新名神高速道路や名阪国道を使えば京阪神大都市圏や名古屋都市圏から容易に辿り着くことが出来ます。忍者のテーマパークが多くみられる甲賀市は焼き物も有名で、お土産の購入に最適です。信楽へは貴生川駅で信楽高原鉄道に乗り換えて向かい、陶芸体験を行うことができます。

草津伊賀線が右手に見えてから少し経つと東側にあるのは塩野義製薬の油日研究センターです。

草津線は通勤・通学などにとどまらず、観光資源の機能を併せ持っています。しかしながら、人口減やモータリゼーションの進行などで利便性が低下中です。

貴生川駅-草津駅間の輸送密度は2023年現在、16,122人/日を記録しています。もう片方の輸送密度は2,250人/日です。輸送密度はJR京都線や琵琶湖線(米原駅-京都駅間)などの近隣線区と比べてはるかに低くなっています。

輸送密度とは、ご利用されるお客様の1日における1kmあたりの人数です。以下に京阪神エリアの輸送密度2,000人/日未満の線区事例を示します。

加古川線(西脇市駅-谷川駅間)の17.3km

姫新線(播磨新宮駅-上月駅間)の28.8km

輸送密度が2,000人/日を下回る路線についてさらに関心を高めたいと思った方は、次のポストをクリックしてみましょう!

沿線の宅地化は進行していて、京都市や大津市への通勤・通学に便利です。比較的地価が安く、草津駅-貴生川駅間の沿線人口が増加しています。沿線には多数のコミュニティバスが運行中です。

近江鉄道や京阪大津線と並行していないため価格競争に巻き込まれる心配はありません。利便性が上がれば利用客の増加はあり得るのです。現時点では、甲西駅での行き違い設備整備や手原駅-石部駅間などでの新駅設置、複線化などの計画があります。
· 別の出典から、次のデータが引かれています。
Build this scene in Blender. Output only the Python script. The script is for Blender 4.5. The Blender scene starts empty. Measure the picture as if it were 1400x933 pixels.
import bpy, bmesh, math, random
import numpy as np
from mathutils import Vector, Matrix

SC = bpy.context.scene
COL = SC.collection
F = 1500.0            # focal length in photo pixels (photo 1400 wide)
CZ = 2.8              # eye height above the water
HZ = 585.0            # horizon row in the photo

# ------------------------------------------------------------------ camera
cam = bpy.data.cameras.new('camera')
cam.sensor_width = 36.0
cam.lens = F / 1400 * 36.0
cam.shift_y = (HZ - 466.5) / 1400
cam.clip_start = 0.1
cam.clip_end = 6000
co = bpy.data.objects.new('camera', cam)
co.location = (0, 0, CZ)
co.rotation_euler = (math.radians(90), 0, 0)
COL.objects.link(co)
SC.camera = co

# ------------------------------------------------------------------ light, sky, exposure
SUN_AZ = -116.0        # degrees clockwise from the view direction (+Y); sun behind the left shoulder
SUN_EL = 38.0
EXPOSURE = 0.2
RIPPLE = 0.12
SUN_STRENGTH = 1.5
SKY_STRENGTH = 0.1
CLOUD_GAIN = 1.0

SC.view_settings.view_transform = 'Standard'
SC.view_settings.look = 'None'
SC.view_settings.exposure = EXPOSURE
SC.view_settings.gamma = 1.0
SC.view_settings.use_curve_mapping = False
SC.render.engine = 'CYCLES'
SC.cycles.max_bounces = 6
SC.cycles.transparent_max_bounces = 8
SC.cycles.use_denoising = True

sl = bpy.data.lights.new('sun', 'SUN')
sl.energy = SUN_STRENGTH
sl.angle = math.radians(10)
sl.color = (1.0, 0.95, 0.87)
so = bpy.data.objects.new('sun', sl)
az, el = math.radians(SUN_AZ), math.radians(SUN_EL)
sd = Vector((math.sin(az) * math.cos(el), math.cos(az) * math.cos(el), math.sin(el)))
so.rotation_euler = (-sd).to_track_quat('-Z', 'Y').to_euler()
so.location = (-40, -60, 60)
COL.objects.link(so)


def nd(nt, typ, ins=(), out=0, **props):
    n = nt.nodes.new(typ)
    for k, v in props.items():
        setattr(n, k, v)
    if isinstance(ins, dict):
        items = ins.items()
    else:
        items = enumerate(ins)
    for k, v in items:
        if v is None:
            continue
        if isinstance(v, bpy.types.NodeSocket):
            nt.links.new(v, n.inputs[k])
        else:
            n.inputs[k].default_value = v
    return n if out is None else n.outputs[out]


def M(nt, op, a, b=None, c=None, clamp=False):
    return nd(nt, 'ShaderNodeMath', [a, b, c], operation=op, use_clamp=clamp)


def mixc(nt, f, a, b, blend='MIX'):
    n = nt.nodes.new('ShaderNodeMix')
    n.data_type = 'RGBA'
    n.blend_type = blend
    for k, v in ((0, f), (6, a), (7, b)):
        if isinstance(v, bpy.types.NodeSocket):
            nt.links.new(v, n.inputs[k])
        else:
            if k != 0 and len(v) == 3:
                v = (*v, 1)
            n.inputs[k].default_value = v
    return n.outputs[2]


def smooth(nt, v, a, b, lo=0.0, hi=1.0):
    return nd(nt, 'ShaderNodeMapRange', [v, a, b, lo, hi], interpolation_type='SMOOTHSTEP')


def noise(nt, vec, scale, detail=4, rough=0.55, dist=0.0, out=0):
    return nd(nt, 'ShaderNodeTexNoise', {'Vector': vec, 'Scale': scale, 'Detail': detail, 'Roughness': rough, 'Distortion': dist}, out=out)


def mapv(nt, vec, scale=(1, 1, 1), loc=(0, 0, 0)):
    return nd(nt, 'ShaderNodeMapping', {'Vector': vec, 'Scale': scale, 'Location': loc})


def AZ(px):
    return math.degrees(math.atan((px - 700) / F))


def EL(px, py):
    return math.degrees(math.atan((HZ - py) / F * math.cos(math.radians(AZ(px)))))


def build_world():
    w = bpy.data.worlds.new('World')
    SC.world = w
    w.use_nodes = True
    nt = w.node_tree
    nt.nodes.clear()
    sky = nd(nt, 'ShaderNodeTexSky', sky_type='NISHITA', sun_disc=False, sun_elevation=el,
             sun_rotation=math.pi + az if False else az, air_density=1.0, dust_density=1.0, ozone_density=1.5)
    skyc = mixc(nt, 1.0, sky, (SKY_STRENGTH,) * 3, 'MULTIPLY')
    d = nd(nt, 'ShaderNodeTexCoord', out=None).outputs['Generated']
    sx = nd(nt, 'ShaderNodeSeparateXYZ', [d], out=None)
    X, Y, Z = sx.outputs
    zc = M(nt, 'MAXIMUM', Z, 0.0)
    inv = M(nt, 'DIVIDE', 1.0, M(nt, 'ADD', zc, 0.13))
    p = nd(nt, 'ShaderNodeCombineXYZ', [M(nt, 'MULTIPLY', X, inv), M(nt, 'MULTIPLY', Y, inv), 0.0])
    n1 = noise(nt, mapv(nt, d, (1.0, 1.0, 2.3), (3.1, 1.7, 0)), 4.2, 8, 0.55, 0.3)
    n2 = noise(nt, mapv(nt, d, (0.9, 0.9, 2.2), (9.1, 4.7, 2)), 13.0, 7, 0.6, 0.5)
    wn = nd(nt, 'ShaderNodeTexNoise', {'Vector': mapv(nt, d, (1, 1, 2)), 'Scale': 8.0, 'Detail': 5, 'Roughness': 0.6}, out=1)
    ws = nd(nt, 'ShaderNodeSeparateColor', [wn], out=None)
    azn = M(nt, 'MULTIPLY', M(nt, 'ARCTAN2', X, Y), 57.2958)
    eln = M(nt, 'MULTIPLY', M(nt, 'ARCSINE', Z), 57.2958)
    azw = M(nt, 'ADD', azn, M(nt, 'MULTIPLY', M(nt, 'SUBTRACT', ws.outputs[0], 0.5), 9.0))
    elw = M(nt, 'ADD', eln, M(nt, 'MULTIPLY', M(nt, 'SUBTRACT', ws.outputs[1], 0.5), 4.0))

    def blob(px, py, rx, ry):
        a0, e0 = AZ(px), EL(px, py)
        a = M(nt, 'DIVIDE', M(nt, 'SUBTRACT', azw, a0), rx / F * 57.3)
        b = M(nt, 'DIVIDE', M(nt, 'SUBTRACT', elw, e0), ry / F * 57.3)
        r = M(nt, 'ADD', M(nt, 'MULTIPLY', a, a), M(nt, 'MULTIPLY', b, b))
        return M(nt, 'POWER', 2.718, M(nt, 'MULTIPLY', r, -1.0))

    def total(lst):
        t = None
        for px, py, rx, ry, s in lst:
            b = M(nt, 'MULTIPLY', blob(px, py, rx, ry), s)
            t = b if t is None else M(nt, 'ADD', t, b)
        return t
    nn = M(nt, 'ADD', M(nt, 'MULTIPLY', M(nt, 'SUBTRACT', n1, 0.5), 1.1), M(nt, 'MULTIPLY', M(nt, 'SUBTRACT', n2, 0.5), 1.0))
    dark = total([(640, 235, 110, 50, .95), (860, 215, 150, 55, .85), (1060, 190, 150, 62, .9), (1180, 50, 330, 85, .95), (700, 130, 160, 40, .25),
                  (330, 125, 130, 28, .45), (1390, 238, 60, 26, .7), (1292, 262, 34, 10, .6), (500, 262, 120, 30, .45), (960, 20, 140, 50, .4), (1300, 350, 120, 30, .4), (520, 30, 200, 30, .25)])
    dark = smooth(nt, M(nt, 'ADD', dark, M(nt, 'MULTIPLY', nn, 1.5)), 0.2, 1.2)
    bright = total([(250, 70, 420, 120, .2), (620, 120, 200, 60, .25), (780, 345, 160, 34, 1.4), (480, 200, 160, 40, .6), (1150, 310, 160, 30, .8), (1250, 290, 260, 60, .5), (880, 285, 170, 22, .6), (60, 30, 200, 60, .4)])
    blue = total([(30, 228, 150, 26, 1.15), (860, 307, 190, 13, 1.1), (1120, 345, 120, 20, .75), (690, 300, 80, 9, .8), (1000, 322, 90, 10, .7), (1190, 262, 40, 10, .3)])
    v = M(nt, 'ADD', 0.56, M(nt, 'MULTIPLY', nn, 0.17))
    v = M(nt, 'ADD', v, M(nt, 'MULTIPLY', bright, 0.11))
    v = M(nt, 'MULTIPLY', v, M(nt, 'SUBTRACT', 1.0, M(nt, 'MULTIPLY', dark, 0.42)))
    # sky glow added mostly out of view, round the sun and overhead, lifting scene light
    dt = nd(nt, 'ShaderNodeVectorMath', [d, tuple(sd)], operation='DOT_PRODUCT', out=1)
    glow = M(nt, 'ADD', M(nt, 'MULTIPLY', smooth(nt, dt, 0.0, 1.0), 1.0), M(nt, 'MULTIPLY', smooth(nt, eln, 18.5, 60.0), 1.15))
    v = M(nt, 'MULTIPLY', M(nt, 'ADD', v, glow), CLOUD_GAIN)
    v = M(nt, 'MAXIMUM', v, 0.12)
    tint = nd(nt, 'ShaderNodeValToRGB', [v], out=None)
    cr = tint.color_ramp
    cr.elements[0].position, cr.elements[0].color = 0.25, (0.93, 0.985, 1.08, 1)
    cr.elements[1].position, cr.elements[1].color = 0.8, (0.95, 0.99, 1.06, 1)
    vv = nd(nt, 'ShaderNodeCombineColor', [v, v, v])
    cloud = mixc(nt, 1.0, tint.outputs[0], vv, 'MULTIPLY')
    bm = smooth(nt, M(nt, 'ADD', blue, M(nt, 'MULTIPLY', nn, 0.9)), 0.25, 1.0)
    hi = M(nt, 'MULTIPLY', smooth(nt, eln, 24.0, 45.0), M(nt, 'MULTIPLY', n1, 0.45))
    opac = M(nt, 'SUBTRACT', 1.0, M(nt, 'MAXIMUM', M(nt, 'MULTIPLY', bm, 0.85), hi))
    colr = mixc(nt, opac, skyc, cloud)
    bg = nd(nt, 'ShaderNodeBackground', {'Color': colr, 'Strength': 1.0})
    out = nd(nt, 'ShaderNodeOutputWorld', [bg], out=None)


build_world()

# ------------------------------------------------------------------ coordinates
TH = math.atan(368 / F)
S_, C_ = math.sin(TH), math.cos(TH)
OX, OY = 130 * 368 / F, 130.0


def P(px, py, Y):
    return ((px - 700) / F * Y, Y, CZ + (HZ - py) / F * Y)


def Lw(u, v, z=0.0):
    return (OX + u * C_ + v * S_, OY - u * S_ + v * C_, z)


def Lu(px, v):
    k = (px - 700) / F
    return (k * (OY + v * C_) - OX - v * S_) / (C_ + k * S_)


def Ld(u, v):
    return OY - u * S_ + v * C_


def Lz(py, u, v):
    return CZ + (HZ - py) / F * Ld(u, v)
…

3件の計画はいずれも具現化していないことが現状です。

> まとめ

今回は運行形態と沿線の歴史から新たに草津線が電車特定区間に指定されなかったわけを解説しました。

最後に、記事の内容をおさらいしておきましょう。

草津線が電車特定区間の新規対象路線に含まれなかった理由

大阪市との流動が少ない

競合する並行私鉄がない

今後甲西駅への行き違い設備導入など何らかのテコ入れ策が行われる可能性あり

兵庫県南部地震の迂回路として活躍した播但線も草津線と同じく将来京阪神地区の電車特定区間として追加される可能性が高いです。

電車特定区間」と「特定区間」の相違点について、「電車特定区間」では幹線よりも割安な賃率で運賃が算出されます。一方の「特定区間」とは距離の異なる複数経路で双方の経路にも合理性がある区間で、最短経路で列車賃を算出して両経路を利用してもよいと定めた区間のことです。

開業からまもなく135周年を迎える草津線には、現在運用されている車両と100歳差がある橋梁もあるので沿線の近代化遺産群を心ゆくまでご堪能下さい!

本日はご清覧いただきありがとうございました。